Assemblymember Bill Magnarelli just wrote an op-ed arguing that we can’t move forward with the I-81 project until there’s consensus. This is wrong, and we need to move past the false hope that the I-81 project can possibly please everybody.
The Assemblymember pointed to widespread criticism of the recently release Draft Environmental Impact Statement as evidence that NYSDOT should not move forward with the Grid. People living in Pioneer Homes deserve better mitigation during the construction period; car drivers may have to stop at red lights; fewer people may drive directly past the Mall; car exhaust may cause students at Dr. King Elementary to develop chronic respiratory illness.
From the Assemblymember’s perspective, these criticisms all point to his preferred outcome for this project: the status quo.
“We can have connectivity within the city, including walking and bike trails, and continue to keep the city connected to its suburbs and the rest of the region. These are not mutually exclusive… What we need is a community grid in conjunction with a rebuilt viaduct, tunnel, or new bridge to keep traffic flowing through Syracuse.”
The Assemblymember then implies that this outcome—one which has been opposed by the City’s elected leadership for a decade—would work for everybody:
“I do not believe that a consensus for this project has ever been reached by the city, suburbs and outlying towns in our region. Given the amount of federal monies available, why don’t we have an option that satisfies everyone’s needs?”
There is no option that can possibly meet everyone’s “needs,” and to see why all you have to do is read through the Assemblymember’s list of concerns. A new viaduct would certainly save car drivers from the terror of traffic lights, but it would also increase air pollution at Dr. King Elementary. A tunnel (it’s okay, you can laugh) would definitely keep cars moving past the Mall, but the interchange with 690 would be even bigger than what we have today, and it would create a blackhole in the middle of town where no one would ever have cause to walk or bike.
Assemblyman Magnarelli is wrong: competing interests want mutually exclusive things out of this project. There is no way to reconcile all of the concerns that different members of different communities have expressed about NYSDOT’s current plan for I-81.
In fact, the DEIS has received so much criticism because it is a misguided attempt to find a “consensus” solution. The Grid should resemble a normal city street in order to accommodate local street life while discouraging through traffic from bringing air pollution, noise pollution, and traffic violence into the City. Instead, NYSDOT is offering something no one wants—the West Street Arterial but bigger—in order to appease powerful people like the Assemblymember who have demanded that the Grid accommodate high-speed high-volume car traffic.

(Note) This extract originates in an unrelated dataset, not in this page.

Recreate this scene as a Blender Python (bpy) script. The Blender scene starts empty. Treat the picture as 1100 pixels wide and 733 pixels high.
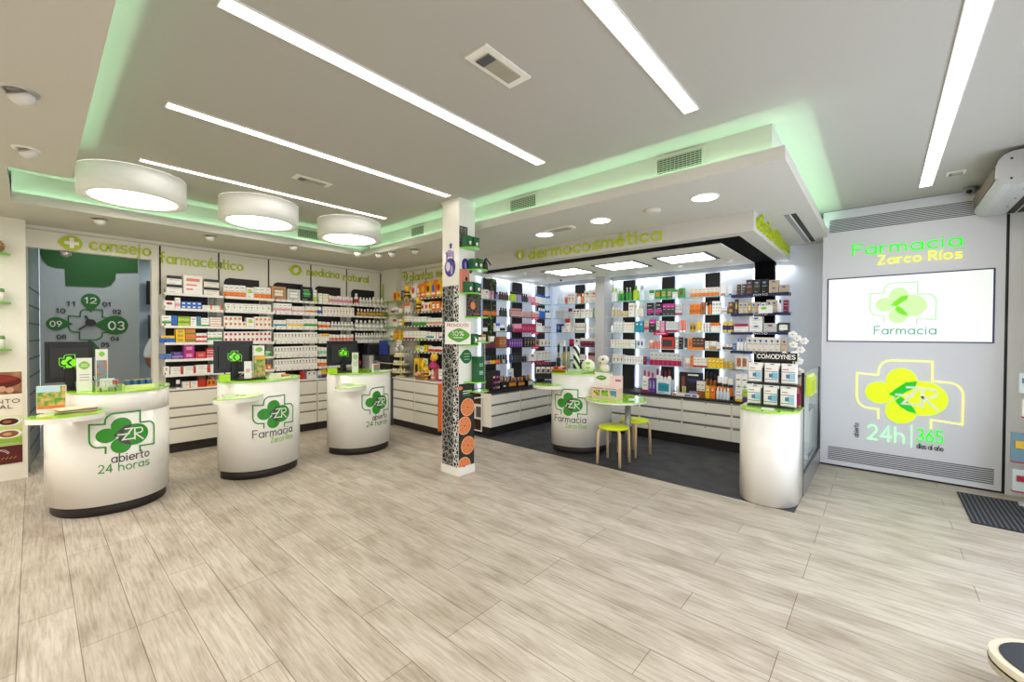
import bpy, math, random
from mathutils import Vector, Matrix
random.seed(7)
D = bpy.data
SC = bpy.context.scene
COL = SC.collection
PI = math.pi

# ---------------------------------------------------------------- camera (level, 1.5 m above the floor)
FPX = 451.86
YAW, PITCH, ROLL = math.radians(41.295), math.radians(-0.751), math.radians(0.271)
CAMZ = 1.5
_f = Vector((-math.sin(YAW)*math.cos(PITCH), math.cos(YAW)*math.cos(PITCH), math.sin(PITCH)))
_r = Vector((math.cos(YAW), math.sin(YAW), 0)); _u = _r.cross(_f)
_c, _s = math.cos(ROLL), math.sin(ROLL)
CR, CU, CF = _c*_r+_s*_u, -_s*_r+_c*_u, _f
cam = D.objects.new('camera', D.cameras.new('camera'))
cam.data.sensor_width = 36; cam.data.lens = FPX/1100*36; cam.data.clip_start = .05
m = Matrix.Identity(4)
for i in range(3):
    m[i][0], m[i][1], m[i][2] = CR[i], CU[i], -CF[i]
m[2][3] = CAMZ
cam.matrix_world = m
COL.objects.link(cam); SC.camera = cam

# measuring aid: a sight line of the photograph cut with a wall or shelf plane gives metres in the room
def _ray(p): return CR*((p[0]-550)/FPX) - CU*((p[1]-366.5)/FPX) + CF
def onX(px, py, x):
    r = _ray((px, py)); t = x/r.x; return Vector((x, r.y*t, CAMZ+r.z*t))
def onY(px, py, y):
    r = _ray((px, py)); t = y/r.y; return Vector((r.x*t, y, CAMZ+r.z*t))
def onZ(px, py, z):
    r = _ray((px, py)); t = (z-CAMZ)/r.z; return Vector((r.x*t, r.y*t, z))
def depth(x, y): return CF.x*x+CF.y*y
def mpp(x, y): return depth(x, y)/FPX          # metres per photo pixel at a spot

# ---------------------------------------------------------------- materials
def lin(c):
    if isinstance(c, str):
        c = c.lstrip('#'); c = [int(c[i:i+2], 16)/255 for i in (0, 2, 4)]
    return tuple((v/12.92 if v <= .04045 else ((v+.055)/1.055)**2.4) for v in c)
MATS = {}
def mat(name, col='#ffffff', rough=.5, metal=0, emit=0, ecol=None, spec=.5, alpha=1, trans=0, coat=0, ior=1.45):
    if name in MATS: return MATS[name]
    mt = D.materials.new(name); mt.use_nodes = True
    b = mt.node_tree.nodes['Principled BSDF']; l = lin(col)
    b.inputs['Base Color'].default_value = (*l, 1)
    b.inputs['Roughness'].default_value = rough; b.inputs['Metallic'].default_value = metal
    b.inputs['Specular IOR Level'].default_value = spec
    b.inputs['Alpha'].default_value = alpha; b.inputs['Transmission Weight'].default_value = trans
    b.inputs['Coat Weight'].default_value = coat; b.inputs['IOR'].default_value = ior
    if emit:
        b.inputs['Emission Color'].default_value = (*lin(ecol or col), 1)
        b.inputs['Emission Strength'].default_value = emit
    MATS[name] = mt; return mt
def nodes(mt): return mt.node_tree.nodes, mt.node_tree.links, mt.node_tree.nodes['Principled BSDF']
def colmat(hexc, rough=.45):                # plain printed / plastic colour
    return mat('c_'+hexc.strip('#')+('' if rough == .45 else '_%d' % (rough*100)), hexc, rough)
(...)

There is no possible solution that can please both the Mall and Dr. King Elementary’s community. They simply want mutually exclusive outcomes from the I-81 project. That’s a hard truth because it requires our leaders to make a decision that will be unpopular with some people, but it’s the way things are. Anybody who continues to nurture this false hope—that if we just had more time, if we just thought a little harder about it, if we just spent more money, then everybody could be happy—is ignoring reality.